SUPPLIED MATERIAL.
══════════

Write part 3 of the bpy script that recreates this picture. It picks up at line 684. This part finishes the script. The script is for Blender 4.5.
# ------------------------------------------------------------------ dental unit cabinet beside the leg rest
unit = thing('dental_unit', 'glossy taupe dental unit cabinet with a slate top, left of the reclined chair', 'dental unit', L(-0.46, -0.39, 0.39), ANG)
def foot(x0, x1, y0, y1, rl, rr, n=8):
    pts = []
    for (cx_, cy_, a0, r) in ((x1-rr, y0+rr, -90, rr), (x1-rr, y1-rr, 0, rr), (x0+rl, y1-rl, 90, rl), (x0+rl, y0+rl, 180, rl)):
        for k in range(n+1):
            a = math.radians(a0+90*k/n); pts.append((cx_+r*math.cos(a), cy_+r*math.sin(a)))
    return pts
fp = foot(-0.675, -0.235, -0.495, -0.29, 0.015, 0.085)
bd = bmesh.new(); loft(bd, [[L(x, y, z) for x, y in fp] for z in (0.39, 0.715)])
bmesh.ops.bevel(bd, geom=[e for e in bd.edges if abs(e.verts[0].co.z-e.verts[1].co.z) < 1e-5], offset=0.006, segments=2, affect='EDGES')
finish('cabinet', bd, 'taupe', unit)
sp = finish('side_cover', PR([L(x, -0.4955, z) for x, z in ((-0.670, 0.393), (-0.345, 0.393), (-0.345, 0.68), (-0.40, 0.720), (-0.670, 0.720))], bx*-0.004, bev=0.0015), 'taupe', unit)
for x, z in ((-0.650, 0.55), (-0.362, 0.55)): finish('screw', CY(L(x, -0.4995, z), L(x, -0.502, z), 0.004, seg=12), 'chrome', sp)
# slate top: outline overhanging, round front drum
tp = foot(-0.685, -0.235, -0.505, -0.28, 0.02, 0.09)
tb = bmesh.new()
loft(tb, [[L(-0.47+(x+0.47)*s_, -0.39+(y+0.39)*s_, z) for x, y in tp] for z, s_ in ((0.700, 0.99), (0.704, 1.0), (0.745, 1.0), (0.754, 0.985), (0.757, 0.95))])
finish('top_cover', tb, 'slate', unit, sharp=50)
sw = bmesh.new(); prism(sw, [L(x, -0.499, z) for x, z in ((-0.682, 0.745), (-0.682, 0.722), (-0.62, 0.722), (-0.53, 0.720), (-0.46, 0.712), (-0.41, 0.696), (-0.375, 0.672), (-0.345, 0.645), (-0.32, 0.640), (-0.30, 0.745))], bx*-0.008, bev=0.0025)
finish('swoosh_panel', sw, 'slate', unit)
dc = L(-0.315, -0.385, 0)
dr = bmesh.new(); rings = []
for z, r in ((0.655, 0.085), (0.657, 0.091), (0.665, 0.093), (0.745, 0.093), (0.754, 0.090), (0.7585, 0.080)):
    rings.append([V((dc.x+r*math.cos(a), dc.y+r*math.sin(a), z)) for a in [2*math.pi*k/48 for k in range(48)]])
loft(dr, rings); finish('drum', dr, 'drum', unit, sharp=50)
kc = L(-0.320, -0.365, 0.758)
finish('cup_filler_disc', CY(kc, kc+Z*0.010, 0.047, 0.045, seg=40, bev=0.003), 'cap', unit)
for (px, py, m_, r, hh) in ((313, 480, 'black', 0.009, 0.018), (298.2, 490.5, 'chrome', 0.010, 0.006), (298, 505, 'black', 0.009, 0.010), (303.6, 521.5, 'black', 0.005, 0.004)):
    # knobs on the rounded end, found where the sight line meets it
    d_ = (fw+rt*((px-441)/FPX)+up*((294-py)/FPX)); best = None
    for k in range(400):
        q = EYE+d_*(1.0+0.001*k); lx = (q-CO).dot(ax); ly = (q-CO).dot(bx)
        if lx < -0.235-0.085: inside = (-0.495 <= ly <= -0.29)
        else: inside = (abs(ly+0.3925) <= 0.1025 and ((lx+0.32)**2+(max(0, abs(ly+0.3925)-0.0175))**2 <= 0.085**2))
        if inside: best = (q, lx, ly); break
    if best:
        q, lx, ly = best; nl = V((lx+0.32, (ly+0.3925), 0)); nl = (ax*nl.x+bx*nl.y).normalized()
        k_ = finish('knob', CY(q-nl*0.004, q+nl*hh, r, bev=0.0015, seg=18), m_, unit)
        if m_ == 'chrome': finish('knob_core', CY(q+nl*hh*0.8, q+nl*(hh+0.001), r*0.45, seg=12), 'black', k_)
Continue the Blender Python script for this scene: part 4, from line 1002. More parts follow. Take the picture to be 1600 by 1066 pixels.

══════════

WRITTEN TASK. Provide an exact reproduction of all the entries shown above.

RESULT OF THE TASK.
Write part 3 of the bpy script that recreates this picture. It picks up at line 684. This part finishes the script. The script is for Blender 4.5.
# ------------------------------------------------------------------ dental unit cabinet beside the leg rest
unit = thing('dental_unit', 'glossy taupe dental unit cabinet with a slate top, left of the reclined chair', 'dental unit', L(-0.46, -0.39, 0.39), ANG)
def foot(x0, x1, y0, y1, rl, rr, n=8):
    pts = []
    for (cx_, cy_, a0, r) in ((x1-rr, y0+rr, -90, rr), (x1-rr, y1-rr, 0, rr), (x0+rl, y1-rl, 90, rl), (x0+rl, y0+rl, 180, rl)):
        for k in range(n+1):
            a = math.radians(a0+90*k/n); pts.append((cx_+r*math.cos(a), cy_+r*math.sin(a)))
    return pts
fp = foot(-0.675, -0.235, -0.495, -0.29, 0.015, 0.085)
bd = bmesh.new(); loft(bd, [[L(x, y, z) for x, y in fp] for z in (0.39, 0.715)])
bmesh.ops.bevel(bd, geom=[e for e in bd.edges if abs(e.verts[0].co.z-e.verts[1].co.z) < 1e-5], offset=0.006, segments=2, affect='EDGES')
finish('cabinet', bd, 'taupe', unit)
sp = finish('side_cover', PR([L(x, -0.4955, z) for x, z in ((-0.670, 0.393), (-0.345, 0.393), (-0.345, 0.68), (-0.40, 0.720), (-0.670, 0.720))], bx*-0.004, bev=0.0015), 'taupe', unit)
for x, z in ((-0.650, 0.55), (-0.362, 0.55)): finish('screw', CY(L(x, -0.4995, z), L(x, -0.502, z), 0.004, seg=12), 'chrome', sp)
# slate top: outline overhanging, round front drum
tp = foot(-0.685, -0.235, -0.505, -0.28, 0.02, 0.09)
tb = bmesh.new()
loft(tb, [[L(-0.47+(x+0.47)*s_, -0.39+(y+0.39)*s_, z) for x, y in tp] for z, s_ in ((0.700, 0.99), (0.704, 1.0), (0.745, 1.0), (0.754, 0.985), (0.757, 0.95))])
finish('top_cover', tb, 'slate', unit, sharp=50)
sw = bmesh.new(); prism(sw, [L(x, -0.499, z) for x, z in ((-0.682, 0.745), (-0.682, 0.722), (-0.62, 0.722), (-0.53, 0.720), (-0.46, 0.712), (-0.41, 0.696), (-0.375, 0.672), (-0.345, 0.645), (-0.32, 0.640), (-0.30, 0.745))], bx*-0.008, bev=0.0025)
finish('swoosh_panel', sw, 'slate', unit)
dc = L(-0.315, -0.385, 0)
dr = bmesh.new(); rings = []
for z, r in ((0.655, 0.085), (0.657, 0.091), (0.665, 0.093), (0.745, 0.093), (0.754, 0.090), (0.7585, 0.080)):
    rings.append([V((dc.x+r*math.cos(a), dc.y+r*math.sin(a), z)) for a in [2*math.pi*k/48 for k in range(48)]])
loft(dr, rings); finish('drum', dr, 'drum', unit, sharp=50)
kc = L(-0.320, -0.365, 0.758)
finish('cup_filler_disc', CY(kc, kc+Z*0.010, 0.047, 0.045, seg=40, bev=0.003), 'cap', unit)
for (px, py, m_, r, hh) in ((313, 480, 'black', 0.009, 0.018), (298.2, 490.5, 'chrome', 0.010, 0.006), (298, 505, 'black', 0.009, 0.010), (303.6, 521.5, 'black', 0.005, 0.004)):
    # knobs on the rounded end, found where the sight line meets it
    d_ = (fw+rt*((px-441)/FPX)+up*((294-py)/FPX)); best = None
    for k in range(400):
        q = EYE+d_*(1.0+0.001*k); lx = (q-CO).dot(ax); ly = (q-CO).dot(bx)
        if lx < -0.235-0.085: inside = (-0.495 <= ly <= -0.29)
        else: inside = (abs(ly+0.3925) <= 0.1025 and ((lx+0.32)**2+(max(0, abs(ly+0.3925)-0.0175))**2 <= 0.085**2))
        if inside: best = (q, lx, ly); break
    if best:
        q, lx, ly = best; nl = V((lx+0.32, (ly+0.3925), 0)); nl = (ax*nl.x+bx*nl.y).normalized()
        k_ = finish('knob', CY(q-nl*0.004, q+nl*hh, r, bev=0.0015, seg=18), m_, unit)
        if m_ == 'chrome': finish('knob_core', CY(q+nl*hh*0.8, q+nl*(hh+0.001), r*0.45, seg=12), 'black', k_)
Continue the Blender Python script for this scene: part 4, from line 1002. More parts follow. Take the picture to be 1600 by 1066 pixels.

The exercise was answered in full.